For CIOs seeking long-term, sustainable ways to make their retail workforce more profitable and cost-effective, there’s no doubt that the Big Bad Wolf is AI and automation. According to a House of Commons briefing paper issued in March this year, in the UK alone the retail sector currently employs around 5 million people – 20 percent of the total workforce. With dire predictions that automation might be responsible for the loss of as much as 80 percent of traditional retail jobs, it’s understandable that the industry is on the horns of a dilemma. On one hand, automation has tremendous potential for delivering better, faster, cheaper services when it comes to key customer wants such as stock availability, logistics and fulfilment, and will free up sales staff to offer more customer-focused and personalized experiences. On the other, it involves a wholesale upheaval of the way retail works and a significant realignment of sales staff infrastructure and management. Ultimately, the C-suite will have to embrace the inevitability of a mechanized industry and all it entails. The issue is that no one knows exactly what that will look like – the wolf is more frightening because it is faceless.

The moral of the story

As I mentioned in a previous article, whether or not the Big Bad Wolf will blow your house down depends on the choices you make about your foundations and how solid they are: 

  • Choose straw: Do nothing, continue with a strategy built for a less tech-enabled time and hope for the best – and your house will definitely not survive the onslaught of automation.
  • Choose sticks: Make some surface changes that pay lip service to staff empowerment such as allowing them to look up products online but not actually order them – and your house will stay up in the short term, until it becomes clear that there’s no data behind the devices or real commitment to empowerment behind your strategy.
  • Choose bricks: Build your foundations on a digital bedrock of useable data which will give your sales associates what they need to become trusted advisors with real power to meet customer needs, which means everything from customer profiles to inventory both online and in-store – and you’ll not only survive the wolf, you’ll tame it and make it work for you.

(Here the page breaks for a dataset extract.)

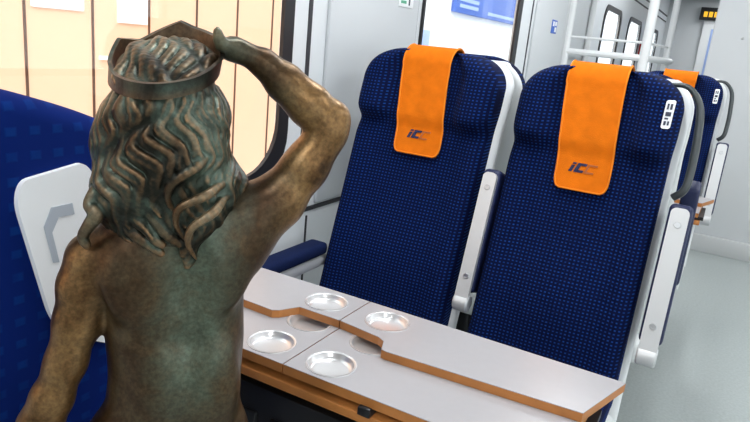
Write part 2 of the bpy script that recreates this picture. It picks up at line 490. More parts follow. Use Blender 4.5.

The ant and the grasshopper

It’s a fable that exemplifies the benefits of having a cost of delay framework – the ant is lean, agile and determined to do what’s necessary to make it in the long term without procrastinating because it knows that wasting time means losing ground, while the grasshopper is, in fact, close to being a HiPPO – concerned only with what works right now, based on personal opinion rather than evidence. When the future is uncertain – on the face of it, it looks like famine rather than feast for retail at the moment – putting the effort in now to build a different way of working will pay off. Waiting to see what others do with their employees before you take action will result in your staff being poached because they’re offered a better opportunity in more tech-aware businesses that recognize the new structure of retail jobs and value staff accordingly (attributing online sales in store, for example). 

The moral of the story

Use data to “be more ant” – gather it, harmonize it, take the decisions and do the hard work now so that you’re prepared for the inevitability of change. Data expert Bernard Marr sums it up: “Data can take the emotion and opinion out of decision-making. When you depersonalise decision-making, it’s not about you or what you think or what the HiPPO thinks. It’s about what the facts state. Build your data arsenal to cover the most important things the highest paid person will be concerned with or judged by—usually that’s the bottom line. If you have data that speaks to the highest concerns of the highest paid person, it will help drive decisions.”

Happily ever after?

These fables have endured for hundreds of years because they have truth at their center – while the retail industry can’t be described as enchanted right now, it can become a happier place if it takes these truths to its heart.